┌─ The records

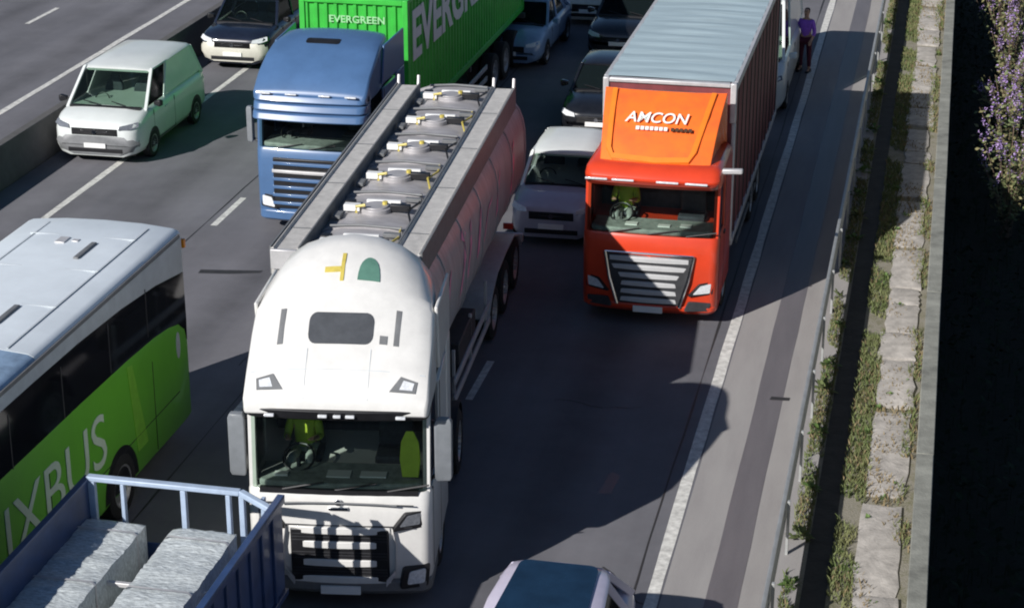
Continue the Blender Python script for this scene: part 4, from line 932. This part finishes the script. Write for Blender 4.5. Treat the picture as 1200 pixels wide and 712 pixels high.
# ------------------------------------------------------------------ blue dropside lorry with wrapped bales
fl = root('dropside_lorry', 'blue open sided lorry bed with a pale blue tail rail below the white cab', 'lorry', (-8.92, 12.9, 0), 0)
bx = 1.31; y0, y1 = 2.6, 8.6; zf, zt = 1.02, 2.28
MB().box(-bx + .02, bx - .02, y0, y1, zf - .12, zf).obj('bed_floor', DGREY, fl, .01)
for sx in (-1, 1):
    mb = MB(); mb.box(sx * (bx - .05), sx * (bx - .006), y0, y1, zf - .1, zt - .02)
    w = mb.obj('side_wall', TRBLUE, fl, .006)
    mb = MB(); k = 0
    y = y0 + .1
    while y < y1 - .05: mb.box(sx * (bx - .006), sx * (bx + .03), y, y + .06, zf - .08, zt - .08); y += .42
    for z in (zf - .12, zt - .08): mb.box(sx * (bx - .005), sx * (bx + .04), y0, y1, z, z + .08)
    mb.obj('rib', TRBLUE, w, .006)
    MB().box(sx * (bx - .06), sx * (bx + .035), y0 - .02, y1 + .02, zt - .019, zt + .02).obj('top_rail', TRBLUE, w, .008)
tr = MB().box(-bx + .02, .78, y1 - .09, y1 + .02, zt - .02, zt + .05).beam((.78, y1 - .035, zt + .015), (1.30, y1 - .3, zt - .06), .09, .08).obj('tail_rail', RAILB, fl, .015)
mb = MB()
for x, w in ((-1.22, .09), (-.80, .05), (.02, .07), (.62, .06), (.80, .07), (1.08, .05)): mb.box(x - w / 2, x + w / 2, y1 - .085, y1 - .005, zf, zt - .021)
mb.obj('tail_post', RAILB, fl, .008)
MB().box(-bx + .06, bx - .06, y1 - .03, y1 + .0, zf, zf + .42).obj('tail_board', TRBLUE, fl, .008)
mb = MB()
for y in (3.2, 4.7, 6.2, 7.7): mb.box(-1.15, 1.15, y - .05, y + .05, zf + .002, zf + .09)
mb.obj('bed_batten', TIMBER, fl, .006)
mb = MB()
for y in (5.55, 7.15): mb.box(-1.2, 1.2, y - .03, y + .03, 1.60, 1.66)
mb.obj('load_bar', GREYM, fl, .008)
MB().box(-.48, -.3, .6, y1 - .1, .62, .9).box(.3, .48, .6, y1 - .1, .62, .9).obj('chassis', DGREY, fl, .01)
lorry_cab(fl, BLUE, 2.3, 1.9, .36, 1.55, 2.3, .12)
MB().loft([[(x, y, z) for x, y in plan(2.3 - k, 1.9, .16, y_)] for z, k, y_ in ((2.26, .02, .14), (2.45, .06, .2), (2.55, .3, .4))]).obj('roof', BLUE, fl, .02)
g = MB()
for k in range(5): g.box(-.7, .7, -.02, .05, .75 + .13 * k, .82 + .13 * k)
g.obj('grille', BLACK, fl, .01)
for sx in (-1, 1): MB().box(sx * .74, sx * 1.05, -.01, .2, .55, .75).obj('headlight', LAMP, fl, .02)
cab_mirrors(fl, 2.3, 1.55, 2.15, .25, BLACK, w=.16)
lorry_axles(fl, (1.1, 6.6), 2.4, .46, True, (1.1,))
def bale(x, label):
    r = root('wrapped_bale', label, 'bale', (x, 12.9 + 3.0, zf + .10), 0, 'wrapped bales on the blue lorry bed')
    rng = random.Random(int(abs(x) * 100)); L_, w_, h_ = 5.45, .42, .68; n = 90; m = 10
    rings = []
    for j in range(n + 1):
        y = L_ * j / n; c = 1 - .05 * (max(0, abs(2 * j / n - 1) - .98) / .02)
        sag = .008 * math.sin(y * 9) + .006 * math.sin(y * 3.1 + x) + rng.uniform(-.006, .006)
        top = [(-w_ + 2 * w_ * i / m + rng.uniform(-.006, .006), y + rng.uniform(-.012, .012), h_ * c + sag + rng.uniform(-.008, .008) - .018 * (abs(2 * i / m - 1) ** 8)) for i in range(m + 1)]
        rings.append([(-w_ * c, y, 0)] + [(p[0] * c, p[1], p[2]) for p in top] + [(w_ * c, y, 0)])
    MB().loft(rings).obj('wrapping', BALE, r, 0, 70)
    mb = MB()
    for y in (.7, 2.2, 3.8, 5.1): mb.loft([[(-w_ - .008, y + a, 0), (-w_ - .004, y + a, h_ - .01), (-w_ + .05, y + a, h_ + .03), (w_ - .05, y + a, h_ + .03), (w_ + .004, y + a, h_ - .01), (w_ + .008, y + a, 0)] for a in (-.02, .02)], caps=False, closed=False)
    mb.obj('strap', GREYM, r)
bale(-9.80, 'long silver wrapped bale against the dark blue wall of the lorry bed, nearer the coach')
bale(-8.58, 'long silver wrapped bale lying on the bed side nearer the white tanker cab')

# ------------------------------------------------------------------ cars and vans
def at(x, y): return (x, y, 0)
car('white_van', 'small white panel van with dark windscreen straddling the line by the concrete barrier', 'van', at(-18.60, 41.0), R(.5), 4.65, 2.12, 1.92, 1.16, 1.02, .78, 1.62, 4.25, 4.5, VANW, front=BUMPG, van=True)
car('dark_suv', 'dark car with pale cream bumper waiting behind the small white panel van', 'car', at(-18.4, 49.7), 0, 4.5, 1.96, 1.66, 1.06, .95, 1.15, 1.75, 3.9, 4.4, DARKB, front=CREAM)
car('compact_car', 'pale silver hatchback with bright roof between the tanker and the orange lorry', 'car', at(-7.33, 37.62), R(1), 3.9, 1.76, 1.62, 1.02, .92, 1.0, 1.5, 3.35, 3.78, SILV, hood=None, roofm=VANW)  # whiter roof paint stands for sun on the roof, greyer body for shade
car('black_car', 'black car half hidden behind the orange lorry, directly behind the silver hatchback', 'car', at(-7.72, 45.1), R(1), 4.3, 1.82, 1.46, .95, .80, 1.25, 2.0, 3.4, 4.05, BLK)
car('black_car', 'farthest black car, at the top beside the pale blue grey lorry roof', 'car', at(-8.5, 53.0), 0, 4.3, 1.82, 1.46, .95, .80, 1.25, 2.0, 3.4, 4.05, BLK)
car('blue_car', 'steel blue saloon car beside the green container', 'car', at(-11.25, 51.35), R(-1), 4.5, 1.84, 1.5, .96, .82, 1.3, 2.1, 3.5, 4.15, BLUECAR)
car('cream_car', 'pale cream car at the top between the blue saloon and the farthest black car', 'car', at(-10.0, 56.7), 0, 4.4, 1.82, 1.5, .96, .82, 1.25, 2.0, 3.5, 4.1, CREAM)
car('delivery_van', 'tall white van standing close behind the orange lorry beside the person in purple', 'van', at(-4.56, 47.9), 0, 6.6, 1.98, 2.65, 1.3, 1.12, .9, 1.7, 6.2, 6.45, VANW, van=True)
car('lilac_car', 'pale violet car with dark glass roof at the bottom edge beside the hard strip', 'car', at(-4.12, 18.2), 0, 4.4, 1.86, 1.5, .98, .84, 1.15, 1.75, 3.82, 4.25, LILAC, pano=PANO)

# ------------------------------------------------------------------ people in view
person('person in purple top and wine red trousers standing beside the tall white van', (-3.42, 52.9, 0), R(-15), PURPLE, WINE)
dv = person('person in a hi-vis jacket sitting at the wheel of the white tanker cab', (0, 0, 0), R(8.5), HIVIS, DASH, seated=True)
cp = Vector((-7.27, 22.75, 0)) + Matrix.Rotation(R(8.5), 3, 'Z') @ Vector((-.62, 1.2, 1.86)); dv.location = cp
dv = person('person in a green hi-vis jacket sitting at the wheel of the orange red lorry', (-4.785 - .62, 33.85 + 1.18, 1.84), 0, HIVIS, DASH, seated=True)

# ------------------------------------------------------------------ verge: slabs, grass, weeds, shrubs
rng = random.Random(3); first = None; SL = []
y = 20.5; k = 0
while y < 63:
    d = rng.choice((.6, .9, 1.4, 2.0, 2.8)) * rng.uniform(.85, 1.15); w = rng.uniform(.50, .64); x = rng.uniform(-.27, -.21); P = []
    for (ex, ey), (gx, gy), n in (((-1, -1), (1, -1), 4), ((1, -1), (1, 1), 7), ((1, 1), (-1, 1), 4), ((-1, 1), (-1, -1), 7)):
        for j in range(n):
            t = j / n; P.append((w / 2 * lerp(ex, gx, t) + rng.uniform(-.04, .02), d / 2 * lerp(ey, gy, t) + rng.uniform(-.05, .02)))
    t = rng.uniform(.015, .045); tl = rng.uniform(-.015, .015)
    mb = MB(); mb.loft([[(px, py, -.03) for px, py in P], [(px, py, t + tl * py + rng.uniform(-.004, .004)) for px, py in P], [(px * .93, py * .97, t + .008 + tl * py) for px, py in P]])
    o = mb.obj('paving_slab', STONE, None); o.location = (x, y + d / 2, 0)
    tag(o, 'pale broken paving slab lying in the weeds beside the panel fence', 'slab', 'broken slabs along the fence')
    y += d + (rng.uniform(.0, .06) if rng.random() < .72 else rng.uniform(.15, .5)); k += 1
G1 = mat('verge grass green', (.075, .125, .03), .8, var=.35, scale=1.2, col2=(.20, .20, .09), detail=6); G2 = mat('weed leaf green', (.06, .14, .03), .7, var=.3, scale=9, col2=(.14, .20, .05))
G3 = mat('dry straw', (.22, .17, .09), .9, var=.25, scale=6)
def blades(name, m, n, xr, h, wd, rng, dens=None):
    mb = MB()
    while n > 0:
        x = rng.uniform(*xr); y = 20 + 44 * rng.random() ** 1.2
        if dens and math.sin(y * 1.7 + x * 5) + math.sin(y * .63 + 1.1) + .6 * math.sin(y * 4.1) < dens: n -= .2; continue
        n -= 1; a = rng.uniform(0, 6.28); hh = h * rng.uniform(.4, 1.2); c, s_ = math.cos(a) * wd, math.sin(a) * wd; l = rng.uniform(-.6, .6) * hh; l2 = rng.uniform(-.6, .6) * hh
        mb.add([(x - c, y - s_, -.02), (x + c, y + s_, -.02), (x + l * .4 + c * .7, y + l2 * .4 + s_ * .7, hh * .6), (x + l, y + l2, hh)], [(0, 1, 2), (0, 2, 3)])
    return tag(mb.obj(name, m), kind='stuff')
g = blades('grass', G1, 8000, (-1.52, -1.26), .09, .011, rng, -.9); g = blades('grass', G1, 11000, (-.90, -.52), .10, .012, rng, -1.2); blades('grass', G1, 2600, (-.06, .14), .12, .011, rng, -.2)
blades('dry_grass', G3, 7000, (-.9, .2), .10, .012, rng, -.2)
blades('dry_grass', G3, 2500, (-1.5, -1.27), .09, .011, rng, -.6)
def weed(x, y, h, m, label, n=26):
    mb = MB(); r_ = random.Random(int(x * 77 + y * 131))
    for k in range(n):
        a = r_.uniform(0, 6.28); l = h * r_.uniform(.4, 1.); e = r_.uniform(.2, 1.2); d = Vector((math.cos(a) * math.cos(e), math.sin(a) * math.cos(e), math.sin(e))); s_ = d.cross(Vector((0, 0, 1))).normalized() * h * .13
        p = d * l * .35; q = d * l; mid = p.lerp(q, .5)
        mb.add([p, mid + s_, q - Vector((0, 0, .15 * h)), mid - s_], [(0, 1, 2, 3)])
        mb.add([(0, 0, 0), (.008, 0, 0), p], [(0, 1, 2)])
    o = mb.obj('weed', m); o.location = (x, y, 0); return tag(o, label, 'weed', 'weeds along the crash barrier')
for k in range(26):
    y = 21.5 + 1.62 * k + rng.uniform(-.3, .3)
    weed(-1.42 + rng.uniform(-.04, .1), y, rng.uniform(.16, .34), G2 if k % 3 else G1, 'leafy green weed growing at the foot of the crash barrier')
for k in range(40):
    weed(rng.choice((rng.uniform(-.88, -.5), rng.uniform(-.5, .12))), 21.5 + 1.0 * k + rng.uniform(-.5, .5), rng.uniform(.08, .2), G2, 'low green weed growing between the broken slabs and the grass')
for k in range(0):
    weed(rng.uniform(-.88, .12), 21.5 + 1.8 * k + rng.uniform(-.5, .5), rng.uniform(.10, .2), G2, 'low green weed growing between the broken slabs and the grass')

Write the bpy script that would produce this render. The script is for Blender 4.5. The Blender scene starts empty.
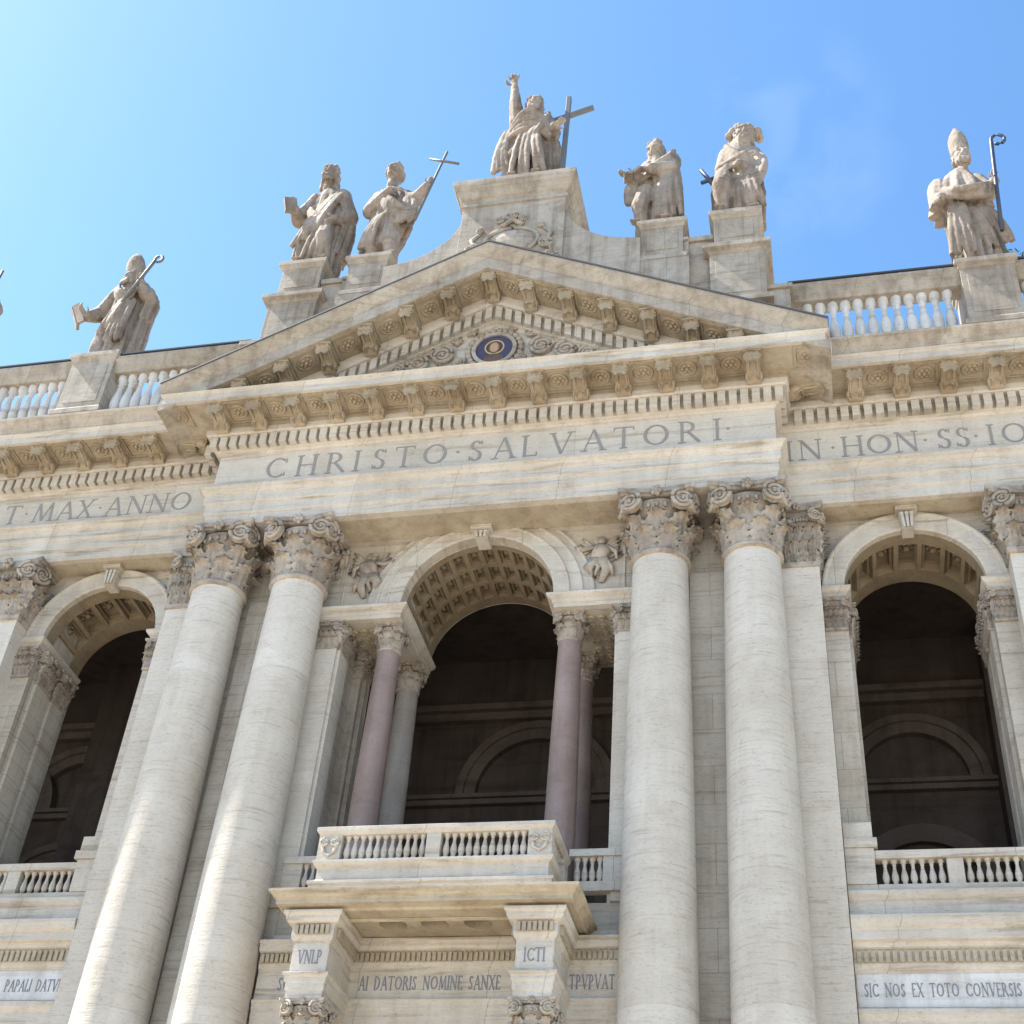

└─

Identify lines with the string "scene". Copy each one.

Continue the Blender Python script for this scene: part 4, from line 932. This part finishes the script. Write for Blender 4.5. Treat the picture as 1200 pixels wide and 712 pixels high.
Write the bpy script that would produce this render. The script is for Blender 4.5. The Blender scene starts empty.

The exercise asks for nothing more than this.